STATED TASK: Among the entries below, find the line with "Continue the Blender", then quote it and each following line up to and including the line with "o.location = (p[0], yy, 0)", and nothing else.

DATA LISTING:
- - -

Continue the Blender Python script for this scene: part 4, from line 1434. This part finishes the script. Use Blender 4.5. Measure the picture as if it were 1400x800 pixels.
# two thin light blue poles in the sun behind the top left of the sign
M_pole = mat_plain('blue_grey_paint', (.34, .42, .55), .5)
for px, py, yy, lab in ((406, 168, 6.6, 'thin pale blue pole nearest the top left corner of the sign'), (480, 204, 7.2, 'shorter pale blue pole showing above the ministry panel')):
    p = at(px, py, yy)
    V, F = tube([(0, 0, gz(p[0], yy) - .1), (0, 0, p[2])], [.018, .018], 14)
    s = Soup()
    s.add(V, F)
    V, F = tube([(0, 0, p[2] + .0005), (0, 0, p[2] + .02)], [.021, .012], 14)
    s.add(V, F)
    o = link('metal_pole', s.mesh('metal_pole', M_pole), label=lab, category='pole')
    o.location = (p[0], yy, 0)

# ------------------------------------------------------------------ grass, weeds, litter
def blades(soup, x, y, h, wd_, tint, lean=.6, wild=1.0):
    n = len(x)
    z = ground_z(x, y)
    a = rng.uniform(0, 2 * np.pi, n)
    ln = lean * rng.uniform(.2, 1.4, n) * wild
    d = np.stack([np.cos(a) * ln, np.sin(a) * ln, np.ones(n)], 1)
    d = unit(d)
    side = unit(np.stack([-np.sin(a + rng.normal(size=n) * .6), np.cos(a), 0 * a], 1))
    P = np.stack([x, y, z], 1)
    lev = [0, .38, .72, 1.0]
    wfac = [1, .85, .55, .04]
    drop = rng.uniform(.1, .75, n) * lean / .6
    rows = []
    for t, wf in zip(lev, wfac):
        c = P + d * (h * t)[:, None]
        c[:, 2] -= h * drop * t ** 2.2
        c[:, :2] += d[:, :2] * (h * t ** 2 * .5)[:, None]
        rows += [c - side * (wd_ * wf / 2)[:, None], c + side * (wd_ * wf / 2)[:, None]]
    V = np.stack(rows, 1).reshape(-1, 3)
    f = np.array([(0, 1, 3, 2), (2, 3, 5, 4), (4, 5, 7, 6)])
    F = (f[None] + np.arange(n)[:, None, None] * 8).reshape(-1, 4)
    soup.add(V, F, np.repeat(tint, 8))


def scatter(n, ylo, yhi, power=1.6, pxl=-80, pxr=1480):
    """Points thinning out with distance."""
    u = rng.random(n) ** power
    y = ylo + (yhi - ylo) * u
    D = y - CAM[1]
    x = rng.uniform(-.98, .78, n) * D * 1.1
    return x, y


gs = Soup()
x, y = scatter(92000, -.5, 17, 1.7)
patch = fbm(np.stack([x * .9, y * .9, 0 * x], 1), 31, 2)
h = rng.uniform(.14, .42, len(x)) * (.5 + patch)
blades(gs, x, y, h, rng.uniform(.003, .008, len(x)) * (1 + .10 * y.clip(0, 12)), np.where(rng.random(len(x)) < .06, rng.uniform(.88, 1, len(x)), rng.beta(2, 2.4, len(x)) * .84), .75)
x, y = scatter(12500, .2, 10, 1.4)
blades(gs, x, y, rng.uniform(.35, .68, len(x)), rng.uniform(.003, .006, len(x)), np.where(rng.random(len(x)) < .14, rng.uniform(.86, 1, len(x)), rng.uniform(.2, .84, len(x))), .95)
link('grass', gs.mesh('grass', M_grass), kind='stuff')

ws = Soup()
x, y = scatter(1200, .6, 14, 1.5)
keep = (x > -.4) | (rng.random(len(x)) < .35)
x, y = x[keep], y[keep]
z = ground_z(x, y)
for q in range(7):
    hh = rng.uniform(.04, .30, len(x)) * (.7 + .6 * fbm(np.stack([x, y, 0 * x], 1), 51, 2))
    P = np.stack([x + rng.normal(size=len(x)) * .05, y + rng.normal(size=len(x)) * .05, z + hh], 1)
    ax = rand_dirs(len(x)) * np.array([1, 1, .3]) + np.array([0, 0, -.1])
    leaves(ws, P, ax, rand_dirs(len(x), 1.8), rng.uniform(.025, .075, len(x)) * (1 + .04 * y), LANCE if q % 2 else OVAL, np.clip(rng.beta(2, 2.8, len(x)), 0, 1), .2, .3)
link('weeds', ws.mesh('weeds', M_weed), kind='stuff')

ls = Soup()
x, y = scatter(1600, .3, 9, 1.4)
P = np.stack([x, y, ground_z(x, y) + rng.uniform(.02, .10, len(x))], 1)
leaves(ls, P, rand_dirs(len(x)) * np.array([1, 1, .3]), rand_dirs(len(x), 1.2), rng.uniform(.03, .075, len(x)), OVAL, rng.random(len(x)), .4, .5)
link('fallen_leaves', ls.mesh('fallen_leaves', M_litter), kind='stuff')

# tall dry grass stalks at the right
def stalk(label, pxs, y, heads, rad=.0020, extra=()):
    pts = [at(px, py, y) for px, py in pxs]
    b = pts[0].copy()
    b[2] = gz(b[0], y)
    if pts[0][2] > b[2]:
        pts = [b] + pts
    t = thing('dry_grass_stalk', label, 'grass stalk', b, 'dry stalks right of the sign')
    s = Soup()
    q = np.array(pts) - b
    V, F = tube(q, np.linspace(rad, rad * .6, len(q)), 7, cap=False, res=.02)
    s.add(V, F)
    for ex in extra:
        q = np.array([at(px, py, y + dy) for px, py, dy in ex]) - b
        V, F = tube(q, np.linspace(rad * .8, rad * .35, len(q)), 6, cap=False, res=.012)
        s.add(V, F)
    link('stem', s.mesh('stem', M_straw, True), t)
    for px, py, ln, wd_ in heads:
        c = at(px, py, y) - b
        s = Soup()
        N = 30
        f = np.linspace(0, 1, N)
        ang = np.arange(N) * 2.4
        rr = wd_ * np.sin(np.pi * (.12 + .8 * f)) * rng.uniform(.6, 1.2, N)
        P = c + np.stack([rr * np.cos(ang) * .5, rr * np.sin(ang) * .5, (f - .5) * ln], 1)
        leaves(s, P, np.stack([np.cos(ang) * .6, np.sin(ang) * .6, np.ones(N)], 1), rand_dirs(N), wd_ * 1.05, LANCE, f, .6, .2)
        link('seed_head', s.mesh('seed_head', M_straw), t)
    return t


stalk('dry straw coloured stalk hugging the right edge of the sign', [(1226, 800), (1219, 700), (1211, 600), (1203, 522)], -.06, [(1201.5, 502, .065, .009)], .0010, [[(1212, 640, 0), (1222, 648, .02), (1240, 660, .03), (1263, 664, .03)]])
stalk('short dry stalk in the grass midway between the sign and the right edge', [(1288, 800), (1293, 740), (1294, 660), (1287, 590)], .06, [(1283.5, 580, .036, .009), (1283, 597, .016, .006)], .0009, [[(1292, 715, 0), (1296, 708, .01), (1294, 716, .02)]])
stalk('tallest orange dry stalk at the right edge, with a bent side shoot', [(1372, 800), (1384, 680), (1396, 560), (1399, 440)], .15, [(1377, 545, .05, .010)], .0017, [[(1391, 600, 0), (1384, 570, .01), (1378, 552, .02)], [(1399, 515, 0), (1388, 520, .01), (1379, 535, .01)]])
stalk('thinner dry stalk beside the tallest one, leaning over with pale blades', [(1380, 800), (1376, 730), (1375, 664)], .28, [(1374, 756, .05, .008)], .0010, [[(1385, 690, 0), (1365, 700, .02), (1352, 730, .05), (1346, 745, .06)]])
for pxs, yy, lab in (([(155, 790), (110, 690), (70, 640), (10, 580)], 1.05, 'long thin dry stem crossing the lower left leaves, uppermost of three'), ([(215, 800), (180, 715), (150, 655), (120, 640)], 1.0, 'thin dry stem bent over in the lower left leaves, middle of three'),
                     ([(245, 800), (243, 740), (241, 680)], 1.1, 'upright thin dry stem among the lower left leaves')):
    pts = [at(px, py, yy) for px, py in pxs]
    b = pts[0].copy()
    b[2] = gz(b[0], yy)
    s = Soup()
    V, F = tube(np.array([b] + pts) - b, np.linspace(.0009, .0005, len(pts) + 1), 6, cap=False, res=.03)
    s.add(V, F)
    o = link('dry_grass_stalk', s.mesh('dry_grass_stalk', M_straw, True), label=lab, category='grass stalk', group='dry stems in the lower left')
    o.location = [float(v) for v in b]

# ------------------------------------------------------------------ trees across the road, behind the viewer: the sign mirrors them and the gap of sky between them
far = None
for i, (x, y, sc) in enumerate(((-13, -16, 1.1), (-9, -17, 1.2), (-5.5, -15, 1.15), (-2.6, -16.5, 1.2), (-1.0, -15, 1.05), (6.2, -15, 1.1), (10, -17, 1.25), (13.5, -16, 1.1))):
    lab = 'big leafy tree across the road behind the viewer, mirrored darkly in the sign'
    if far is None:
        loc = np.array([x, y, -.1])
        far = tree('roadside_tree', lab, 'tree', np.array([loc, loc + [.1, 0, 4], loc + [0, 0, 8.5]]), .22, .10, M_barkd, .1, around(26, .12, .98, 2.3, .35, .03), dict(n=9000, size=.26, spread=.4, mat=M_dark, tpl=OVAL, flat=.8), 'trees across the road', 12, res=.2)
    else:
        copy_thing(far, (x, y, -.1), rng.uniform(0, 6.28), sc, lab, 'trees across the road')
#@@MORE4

- - -

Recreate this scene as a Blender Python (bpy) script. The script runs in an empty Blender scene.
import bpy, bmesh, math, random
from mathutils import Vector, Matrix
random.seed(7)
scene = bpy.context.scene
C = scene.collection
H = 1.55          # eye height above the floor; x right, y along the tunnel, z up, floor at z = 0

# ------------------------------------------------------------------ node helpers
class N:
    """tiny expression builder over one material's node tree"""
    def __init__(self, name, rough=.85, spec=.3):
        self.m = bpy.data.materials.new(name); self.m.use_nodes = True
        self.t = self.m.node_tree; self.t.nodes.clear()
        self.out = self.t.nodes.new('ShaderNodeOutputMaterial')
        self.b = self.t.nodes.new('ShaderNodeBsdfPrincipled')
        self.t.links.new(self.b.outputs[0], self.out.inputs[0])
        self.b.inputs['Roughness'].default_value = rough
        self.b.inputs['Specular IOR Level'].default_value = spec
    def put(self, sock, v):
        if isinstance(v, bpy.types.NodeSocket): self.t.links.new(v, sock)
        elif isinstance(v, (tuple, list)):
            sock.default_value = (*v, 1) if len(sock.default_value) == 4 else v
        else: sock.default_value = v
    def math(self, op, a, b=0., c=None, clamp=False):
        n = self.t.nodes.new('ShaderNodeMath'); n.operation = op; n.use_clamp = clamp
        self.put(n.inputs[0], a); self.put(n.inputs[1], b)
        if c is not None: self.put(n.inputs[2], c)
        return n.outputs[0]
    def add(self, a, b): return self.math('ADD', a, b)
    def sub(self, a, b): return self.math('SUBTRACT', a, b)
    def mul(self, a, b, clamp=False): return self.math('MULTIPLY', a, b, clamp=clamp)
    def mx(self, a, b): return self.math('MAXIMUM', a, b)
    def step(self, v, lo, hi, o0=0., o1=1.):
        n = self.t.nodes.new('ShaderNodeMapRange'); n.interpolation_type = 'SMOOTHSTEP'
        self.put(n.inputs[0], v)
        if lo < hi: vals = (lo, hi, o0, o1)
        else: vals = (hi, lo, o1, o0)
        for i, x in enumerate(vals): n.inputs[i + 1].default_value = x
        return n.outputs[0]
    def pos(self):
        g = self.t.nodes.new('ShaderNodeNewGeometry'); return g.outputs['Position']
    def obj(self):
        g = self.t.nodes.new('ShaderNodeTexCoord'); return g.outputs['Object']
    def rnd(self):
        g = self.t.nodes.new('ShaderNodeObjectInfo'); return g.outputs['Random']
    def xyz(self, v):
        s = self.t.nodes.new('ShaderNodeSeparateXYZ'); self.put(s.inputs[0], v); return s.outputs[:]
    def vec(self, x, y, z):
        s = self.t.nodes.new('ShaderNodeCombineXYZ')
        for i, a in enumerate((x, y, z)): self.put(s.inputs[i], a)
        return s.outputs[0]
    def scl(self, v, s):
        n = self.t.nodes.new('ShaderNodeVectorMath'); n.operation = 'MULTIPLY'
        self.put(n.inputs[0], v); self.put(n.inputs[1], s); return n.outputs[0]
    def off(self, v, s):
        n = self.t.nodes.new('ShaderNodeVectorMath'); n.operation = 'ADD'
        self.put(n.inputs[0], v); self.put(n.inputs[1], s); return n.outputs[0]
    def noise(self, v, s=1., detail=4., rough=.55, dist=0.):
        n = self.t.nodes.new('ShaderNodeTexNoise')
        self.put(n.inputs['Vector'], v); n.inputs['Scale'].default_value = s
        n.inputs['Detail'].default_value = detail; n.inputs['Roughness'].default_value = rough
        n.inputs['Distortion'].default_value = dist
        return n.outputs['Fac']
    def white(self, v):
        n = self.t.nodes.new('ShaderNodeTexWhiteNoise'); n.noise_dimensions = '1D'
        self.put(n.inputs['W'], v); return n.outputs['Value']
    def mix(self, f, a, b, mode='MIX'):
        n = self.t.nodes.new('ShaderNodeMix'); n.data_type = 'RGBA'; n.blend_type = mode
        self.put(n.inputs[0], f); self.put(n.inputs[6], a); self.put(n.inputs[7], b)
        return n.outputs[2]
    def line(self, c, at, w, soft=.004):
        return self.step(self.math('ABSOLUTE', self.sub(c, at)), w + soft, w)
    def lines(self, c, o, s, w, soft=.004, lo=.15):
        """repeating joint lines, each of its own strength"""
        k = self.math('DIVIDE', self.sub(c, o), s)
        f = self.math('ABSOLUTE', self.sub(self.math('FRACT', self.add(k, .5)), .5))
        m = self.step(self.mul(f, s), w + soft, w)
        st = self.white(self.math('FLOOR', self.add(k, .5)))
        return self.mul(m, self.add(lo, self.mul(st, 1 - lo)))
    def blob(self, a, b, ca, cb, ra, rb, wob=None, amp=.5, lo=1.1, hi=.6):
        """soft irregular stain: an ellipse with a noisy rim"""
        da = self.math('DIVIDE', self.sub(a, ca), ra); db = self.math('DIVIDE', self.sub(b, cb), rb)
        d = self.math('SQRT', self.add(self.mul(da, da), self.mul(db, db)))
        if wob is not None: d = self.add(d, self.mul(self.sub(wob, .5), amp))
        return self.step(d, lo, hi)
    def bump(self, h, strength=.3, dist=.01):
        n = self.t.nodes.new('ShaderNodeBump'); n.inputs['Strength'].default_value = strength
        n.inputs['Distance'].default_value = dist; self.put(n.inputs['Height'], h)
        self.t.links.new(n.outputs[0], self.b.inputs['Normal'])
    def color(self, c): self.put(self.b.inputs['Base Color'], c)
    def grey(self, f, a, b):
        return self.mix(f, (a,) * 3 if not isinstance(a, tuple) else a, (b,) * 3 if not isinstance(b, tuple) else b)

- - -

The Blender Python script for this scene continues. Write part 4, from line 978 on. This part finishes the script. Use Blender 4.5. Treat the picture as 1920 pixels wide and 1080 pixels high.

- - -

COMPLETE ANSWER:
Continue the Blender Python script for this scene: part 4, from line 1434. This part finishes the script. Use Blender 4.5. Measure the picture as if it were 1400x800 pixels.
# two thin light blue poles in the sun behind the top left of the sign
M_pole = mat_plain('blue_grey_paint', (.34, .42, .55), .5)
for px, py, yy, lab in ((406, 168, 6.6, 'thin pale blue pole nearest the top left corner of the sign'), (480, 204, 7.2, 'shorter pale blue pole showing above the ministry panel')):
    p = at(px, py, yy)
    V, F = tube([(0, 0, gz(p[0], yy) - .1), (0, 0, p[2])], [.018, .018], 14)
    s = Soup()
    s.add(V, F)
    V, F = tube([(0, 0, p[2] + .0005), (0, 0, p[2] + .02)], [.021, .012], 14)
    s.add(V, F)
    o = link('metal_pole', s.mesh('metal_pole', M_pole), label=lab, category='pole')
    o.location = (p[0], yy, 0)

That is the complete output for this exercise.